Scripts that build scenes:
==*==
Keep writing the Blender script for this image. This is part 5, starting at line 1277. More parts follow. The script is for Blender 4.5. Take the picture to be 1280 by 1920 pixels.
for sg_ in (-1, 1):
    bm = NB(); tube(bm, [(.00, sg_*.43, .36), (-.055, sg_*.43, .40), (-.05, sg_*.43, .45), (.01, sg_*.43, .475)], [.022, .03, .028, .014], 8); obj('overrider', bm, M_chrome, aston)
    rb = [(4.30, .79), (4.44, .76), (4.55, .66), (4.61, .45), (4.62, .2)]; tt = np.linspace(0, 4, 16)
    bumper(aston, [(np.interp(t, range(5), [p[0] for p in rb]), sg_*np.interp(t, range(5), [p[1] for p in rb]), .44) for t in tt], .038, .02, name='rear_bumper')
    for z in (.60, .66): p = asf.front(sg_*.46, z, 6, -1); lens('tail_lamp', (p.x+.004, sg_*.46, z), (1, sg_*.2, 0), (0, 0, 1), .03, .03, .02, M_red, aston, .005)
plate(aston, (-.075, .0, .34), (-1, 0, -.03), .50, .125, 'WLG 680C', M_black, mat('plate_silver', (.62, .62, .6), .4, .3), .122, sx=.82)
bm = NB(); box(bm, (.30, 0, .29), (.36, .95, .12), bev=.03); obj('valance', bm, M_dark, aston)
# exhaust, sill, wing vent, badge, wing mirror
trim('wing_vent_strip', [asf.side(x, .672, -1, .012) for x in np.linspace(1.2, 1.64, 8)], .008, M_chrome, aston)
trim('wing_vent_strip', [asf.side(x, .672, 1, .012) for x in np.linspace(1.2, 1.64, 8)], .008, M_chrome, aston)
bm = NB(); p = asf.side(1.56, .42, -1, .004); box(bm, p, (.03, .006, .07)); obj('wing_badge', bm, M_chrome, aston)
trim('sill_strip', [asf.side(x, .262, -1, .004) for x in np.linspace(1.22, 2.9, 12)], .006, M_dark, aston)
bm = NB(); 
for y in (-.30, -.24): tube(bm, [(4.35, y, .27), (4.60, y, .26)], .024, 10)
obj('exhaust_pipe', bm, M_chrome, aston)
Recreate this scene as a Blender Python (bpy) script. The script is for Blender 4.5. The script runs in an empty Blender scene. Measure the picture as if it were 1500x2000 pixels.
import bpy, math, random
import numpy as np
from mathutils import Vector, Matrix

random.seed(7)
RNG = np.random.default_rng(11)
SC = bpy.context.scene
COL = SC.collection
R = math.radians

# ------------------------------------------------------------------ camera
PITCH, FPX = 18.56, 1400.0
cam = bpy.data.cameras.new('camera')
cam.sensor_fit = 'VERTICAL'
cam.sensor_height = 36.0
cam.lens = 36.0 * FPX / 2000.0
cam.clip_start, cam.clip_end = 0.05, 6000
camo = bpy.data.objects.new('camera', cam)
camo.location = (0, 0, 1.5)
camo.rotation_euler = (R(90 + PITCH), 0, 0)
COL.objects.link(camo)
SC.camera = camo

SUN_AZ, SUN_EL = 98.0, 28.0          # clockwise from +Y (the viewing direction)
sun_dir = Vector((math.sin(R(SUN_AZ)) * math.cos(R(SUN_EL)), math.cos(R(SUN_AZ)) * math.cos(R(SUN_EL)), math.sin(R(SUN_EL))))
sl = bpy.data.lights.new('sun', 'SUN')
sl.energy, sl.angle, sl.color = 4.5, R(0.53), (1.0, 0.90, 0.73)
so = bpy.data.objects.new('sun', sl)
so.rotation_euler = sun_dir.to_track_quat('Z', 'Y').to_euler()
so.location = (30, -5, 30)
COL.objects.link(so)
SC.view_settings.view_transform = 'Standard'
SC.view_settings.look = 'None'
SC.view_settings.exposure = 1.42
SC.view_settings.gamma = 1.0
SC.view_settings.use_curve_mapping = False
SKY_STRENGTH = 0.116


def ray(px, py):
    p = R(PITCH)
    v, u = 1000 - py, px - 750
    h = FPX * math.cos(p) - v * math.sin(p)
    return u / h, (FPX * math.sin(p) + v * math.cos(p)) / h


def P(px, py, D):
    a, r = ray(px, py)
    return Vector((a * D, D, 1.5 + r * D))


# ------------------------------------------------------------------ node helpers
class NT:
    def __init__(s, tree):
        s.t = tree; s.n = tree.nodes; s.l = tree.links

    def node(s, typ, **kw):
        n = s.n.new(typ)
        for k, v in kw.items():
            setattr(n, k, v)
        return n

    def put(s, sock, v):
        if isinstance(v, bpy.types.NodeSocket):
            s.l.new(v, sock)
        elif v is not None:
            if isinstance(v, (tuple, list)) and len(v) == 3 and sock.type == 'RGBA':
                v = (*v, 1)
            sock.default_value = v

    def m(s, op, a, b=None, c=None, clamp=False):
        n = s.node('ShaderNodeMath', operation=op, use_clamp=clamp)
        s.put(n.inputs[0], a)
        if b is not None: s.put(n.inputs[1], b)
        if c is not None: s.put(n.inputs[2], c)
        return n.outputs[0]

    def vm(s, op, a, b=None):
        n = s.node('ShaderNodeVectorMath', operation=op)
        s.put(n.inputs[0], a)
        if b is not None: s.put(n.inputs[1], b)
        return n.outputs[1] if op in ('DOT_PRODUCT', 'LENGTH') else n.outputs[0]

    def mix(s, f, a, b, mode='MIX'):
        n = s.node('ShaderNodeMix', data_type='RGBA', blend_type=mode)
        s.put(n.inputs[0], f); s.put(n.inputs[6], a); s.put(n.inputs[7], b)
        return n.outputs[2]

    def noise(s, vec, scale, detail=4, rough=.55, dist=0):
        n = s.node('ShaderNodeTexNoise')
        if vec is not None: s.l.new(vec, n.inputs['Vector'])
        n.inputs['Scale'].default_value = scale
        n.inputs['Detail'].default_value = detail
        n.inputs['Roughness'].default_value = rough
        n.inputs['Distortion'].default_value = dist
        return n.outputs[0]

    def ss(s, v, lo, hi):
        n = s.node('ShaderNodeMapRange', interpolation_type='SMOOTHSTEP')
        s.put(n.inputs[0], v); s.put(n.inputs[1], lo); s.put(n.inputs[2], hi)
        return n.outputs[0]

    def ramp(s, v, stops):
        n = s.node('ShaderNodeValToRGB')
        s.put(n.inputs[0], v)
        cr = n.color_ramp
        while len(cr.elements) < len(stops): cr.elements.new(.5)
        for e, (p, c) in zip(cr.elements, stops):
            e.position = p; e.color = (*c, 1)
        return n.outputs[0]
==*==
• _Job_:
Reproduce each record exactly, leaving nothing out.

• _The output_:
Keep writing the Blender script for this image. This is part 5, starting at line 1277. More parts follow. The script is for Blender 4.5. Take the picture to be 1280 by 1920 pixels.
for sg_ in (-1, 1):
    bm = NB(); tube(bm, [(.00, sg_*.43, .36), (-.055, sg_*.43, .40), (-.05, sg_*.43, .45), (.01, sg_*.43, .475)], [.022, .03, .028, .014], 8); obj('overrider', bm, M_chrome, aston)
    rb = [(4.30, .79), (4.44, .76), (4.55, .66), (4.61, .45), (4.62, .2)]; tt = np.linspace(0, 4, 16)
    bumper(aston, [(np.interp(t, range(5), [p[0] for p in rb]), sg_*np.interp(t, range(5), [p[1] for p in rb]), .44) for t in tt], .038, .02, name='rear_bumper')
    for z in (.60, .66): p = asf.front(sg_*.46, z, 6, -1); lens('tail_lamp', (p.x+.004, sg_*.46, z), (1, sg_*.2, 0), (0, 0, 1), .03, .03, .02, M_red, aston, .005)
plate(aston, (-.075, .0, .34), (-1, 0, -.03), .50, .125, 'WLG 680C', M_black, mat('plate_silver', (.62, .62, .6), .4, .3), .122, sx=.82)
bm = NB(); box(bm, (.30, 0, .29), (.36, .95, .12), bev=.03); obj('valance', bm, M_dark, aston)
# exhaust, sill, wing vent, badge, wing mirror
trim('wing_vent_strip', [asf.side(x, .672, -1, .012) for x in np.linspace(1.2, 1.64, 8)], .008, M_chrome, aston)
trim('wing_vent_strip', [asf.side(x, .672, 1, .012) for x in np.linspace(1.2, 1.64, 8)], .008, M_chrome, aston)
bm = NB(); p = asf.side(1.56, .42, -1, .004); box(bm, p, (.03, .006, .07)); obj('wing_badge', bm, M_chrome, aston)
trim('sill_strip', [asf.side(x, .262, -1, .004) for x in np.linspace(1.22, 2.9, 12)], .006, M_dark, aston)
bm = NB(); 
for y in (-.30, -.24): tube(bm, [(4.35, y, .27), (4.60, y, .26)], .024, 10)
obj('exhaust_pipe', bm, M_chrome, aston)
Recreate this scene as a Blender Python (bpy) script. The script is for Blender 4.5. The script runs in an empty Blender scene. Measure the picture as if it were 1500x2000 pixels.
import bpy, math, random
import numpy as np
from mathutils import Vector, Matrix

random.seed(7)
RNG = np.random.default_rng(11)
SC = bpy.context.scene
COL = SC.collection
R = math.radians

# ------------------------------------------------------------------ camera
PITCH, FPX = 18.56, 1400.0
cam = bpy.data.cameras.new('camera')
cam.sensor_fit = 'VERTICAL'
cam.sensor_height = 36.0
cam.lens = 36.0 * FPX / 2000.0
cam.clip_start, cam.clip_end = 0.05, 6000
camo = bpy.data.objects.new('camera', cam)
camo.location = (0, 0, 1.5)
camo.rotation_euler = (R(90 + PITCH), 0, 0)
COL.objects.link(camo)
SC.camera = camo

SUN_AZ, SUN_EL = 98.0, 28.0          # clockwise from +Y (the viewing direction)
sun_dir = Vector((math.sin(R(SUN_AZ)) * math.cos(R(SUN_EL)), math.cos(R(SUN_AZ)) * math.cos(R(SUN_EL)), math.sin(R(SUN_EL))))
sl = bpy.data.lights.new('sun', 'SUN')
sl.energy, sl.angle, sl.color = 4.5, R(0.53), (1.0, 0.90, 0.73)
so = bpy.data.objects.new('sun', sl)
so.rotation_euler = sun_dir.to_track_quat('Z', 'Y').to_euler()
so.location = (30, -5, 30)
COL.objects.link(so)
SC.view_settings.view_transform = 'Standard'
SC.view_settings.look = 'None'
SC.view_settings.exposure = 1.42
SC.view_settings.gamma = 1.0
SC.view_settings.use_curve_mapping = False
SKY_STRENGTH = 0.116


def ray(px, py):
    p = R(PITCH)
    v, u = 1000 - py, px - 750
    h = FPX * math.cos(p) - v * math.sin(p)
    return u / h, (FPX * math.sin(p) + v * math.cos(p)) / h


def P(px, py, D):
    a, r = ray(px, py)
    return Vector((a * D, D, 1.5 + r * D))


# ------------------------------------------------------------------ node helpers
class NT:
    def __init__(s, tree):
        s.t = tree; s.n = tree.nodes; s.l = tree.links

    def node(s, typ, **kw):
        n = s.n.new(typ)
        for k, v in kw.items():
            setattr(n, k, v)
        return n

    def put(s, sock, v):
        if isinstance(v, bpy.types.NodeSocket):
            s.l.new(v, sock)
        elif v is not None:
            if isinstance(v, (tuple, list)) and len(v) == 3 and sock.type == 'RGBA':
                v = (*v, 1)
            sock.default_value = v

    def m(s, op, a, b=None, c=None, clamp=False):
        n = s.node('ShaderNodeMath', operation=op, use_clamp=clamp)
        s.put(n.inputs[0], a)
        if b is not None: s.put(n.inputs[1], b)
        if c is not None: s.put(n.inputs[2], c)
        return n.outputs[0]

    def vm(s, op, a, b=None):
        n = s.node('ShaderNodeVectorMath', operation=op)
        s.put(n.inputs[0], a)
        if b is not None: s.put(n.inputs[1], b)
        return n.outputs[1] if op in ('DOT_PRODUCT', 'LENGTH') else n.outputs[0]

    def mix(s, f, a, b, mode='MIX'):
        n = s.node('ShaderNodeMix', data_type='RGBA', blend_type=mode)
        s.put(n.inputs[0], f); s.put(n.inputs[6], a); s.put(n.inputs[7], b)
        return n.outputs[2]

    def noise(s, vec, scale, detail=4, rough=.55, dist=0):
        n = s.node('ShaderNodeTexNoise')
        if vec is not None: s.l.new(vec, n.inputs['Vector'])
        n.inputs['Scale'].default_value = scale
        n.inputs['Detail'].default_value = detail
        n.inputs['Roughness'].default_value = rough
        n.inputs['Distortion'].default_value = dist
        return n.outputs[0]

    def ss(s, v, lo, hi):
        n = s.node('ShaderNodeMapRange', interpolation_type='SMOOTHSTEP')
        s.put(n.inputs[0], v); s.put(n.inputs[1], lo); s.put(n.inputs[2], hi)
        return n.outputs[0]

    def ramp(s, v, stops):
        n = s.node('ShaderNodeValToRGB')
        s.put(n.inputs[0], v)
        cr = n.color_ramp
        while len(cr.elements) < len(stops): cr.elements.new(.5)
        for e, (p, c) in zip(cr.elements, stops):
            e.position = p; e.color = (*c, 1)
        return n.outputs[0]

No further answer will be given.